§ **To do**
Up to and including the line containing "np.stack([np.cos(_a), np.sin(_a)], 1).astype(np.float32)", please reproduce the lines of the listing below, starting from the top.

** Start **

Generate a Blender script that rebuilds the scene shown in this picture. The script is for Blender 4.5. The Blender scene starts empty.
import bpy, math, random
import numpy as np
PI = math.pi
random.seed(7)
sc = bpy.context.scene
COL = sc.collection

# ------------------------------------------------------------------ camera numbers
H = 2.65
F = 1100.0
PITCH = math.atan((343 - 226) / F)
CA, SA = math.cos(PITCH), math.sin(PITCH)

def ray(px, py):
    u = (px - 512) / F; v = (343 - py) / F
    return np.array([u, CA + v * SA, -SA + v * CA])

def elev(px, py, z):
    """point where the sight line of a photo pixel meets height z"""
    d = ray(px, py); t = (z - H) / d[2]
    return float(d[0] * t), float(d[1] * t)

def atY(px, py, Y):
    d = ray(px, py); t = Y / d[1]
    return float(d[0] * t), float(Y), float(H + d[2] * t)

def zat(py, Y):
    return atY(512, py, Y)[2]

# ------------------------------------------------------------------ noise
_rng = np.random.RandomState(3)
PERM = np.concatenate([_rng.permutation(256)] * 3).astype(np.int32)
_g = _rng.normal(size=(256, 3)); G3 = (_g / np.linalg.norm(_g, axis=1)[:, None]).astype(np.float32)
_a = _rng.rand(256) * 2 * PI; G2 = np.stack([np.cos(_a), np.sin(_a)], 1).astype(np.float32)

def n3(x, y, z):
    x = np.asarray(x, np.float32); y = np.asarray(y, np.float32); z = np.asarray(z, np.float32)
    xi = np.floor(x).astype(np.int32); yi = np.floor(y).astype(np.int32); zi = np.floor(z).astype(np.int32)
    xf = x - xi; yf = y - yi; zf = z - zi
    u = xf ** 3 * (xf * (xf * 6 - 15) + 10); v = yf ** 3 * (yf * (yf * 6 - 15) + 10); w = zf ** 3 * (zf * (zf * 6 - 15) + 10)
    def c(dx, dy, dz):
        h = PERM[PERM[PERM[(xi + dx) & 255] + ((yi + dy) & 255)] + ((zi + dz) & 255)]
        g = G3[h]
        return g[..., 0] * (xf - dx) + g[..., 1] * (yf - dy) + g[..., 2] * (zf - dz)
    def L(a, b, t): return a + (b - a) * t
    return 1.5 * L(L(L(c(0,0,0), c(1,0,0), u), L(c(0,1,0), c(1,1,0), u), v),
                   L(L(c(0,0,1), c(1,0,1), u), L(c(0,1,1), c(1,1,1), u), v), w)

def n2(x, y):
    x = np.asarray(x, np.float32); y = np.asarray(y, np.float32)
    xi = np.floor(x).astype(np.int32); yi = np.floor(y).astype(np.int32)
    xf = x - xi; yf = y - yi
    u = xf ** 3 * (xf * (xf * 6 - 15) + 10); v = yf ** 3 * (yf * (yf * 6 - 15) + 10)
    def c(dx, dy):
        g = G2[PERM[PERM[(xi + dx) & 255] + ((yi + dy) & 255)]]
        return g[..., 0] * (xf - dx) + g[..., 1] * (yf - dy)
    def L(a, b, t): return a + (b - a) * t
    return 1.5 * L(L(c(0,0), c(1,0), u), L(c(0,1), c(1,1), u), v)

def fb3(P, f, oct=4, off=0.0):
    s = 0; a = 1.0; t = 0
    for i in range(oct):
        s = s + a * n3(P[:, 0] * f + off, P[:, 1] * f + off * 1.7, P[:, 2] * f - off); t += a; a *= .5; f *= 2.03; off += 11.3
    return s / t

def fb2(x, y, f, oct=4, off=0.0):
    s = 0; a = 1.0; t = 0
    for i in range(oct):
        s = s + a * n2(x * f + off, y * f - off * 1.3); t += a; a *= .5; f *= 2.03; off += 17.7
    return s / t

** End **

§ **Solution to this problem**
Generate a Blender script that rebuilds the scene shown in this picture. The script is for Blender 4.5. The Blender scene starts empty.
import bpy, math, random
import numpy as np
PI = math.pi
random.seed(7)
sc = bpy.context.scene
COL = sc.collection

# ------------------------------------------------------------------ camera numbers
H = 2.65
F = 1100.0
PITCH = math.atan((343 - 226) / F)
CA, SA = math.cos(PITCH), math.sin(PITCH)

def ray(px, py):
    u = (px - 512) / F; v = (343 - py) / F
    return np.array([u, CA + v * SA, -SA + v * CA])

def elev(px, py, z):
    """point where the sight line of a photo pixel meets height z"""
    d = ray(px, py); t = (z - H) / d[2]
    return float(d[0] * t), float(d[1] * t)

def atY(px, py, Y):
    d = ray(px, py); t = Y / d[1]
    return float(d[0] * t), float(Y), float(H + d[2] * t)

def zat(py, Y):
    return atY(512, py, Y)[2]

# ------------------------------------------------------------------ noise
_rng = np.random.RandomState(3)
PERM = np.concatenate([_rng.permutation(256)] * 3).astype(np.int32)
_g = _rng.normal(size=(256, 3)); G3 = (_g / np.linalg.norm(_g, axis=1)[:, None]).astype(np.float32)
_a = _rng.rand(256) * 2 * PI; G2 = np.stack([np.cos(_a), np.sin(_a)], 1).astype(np.float32)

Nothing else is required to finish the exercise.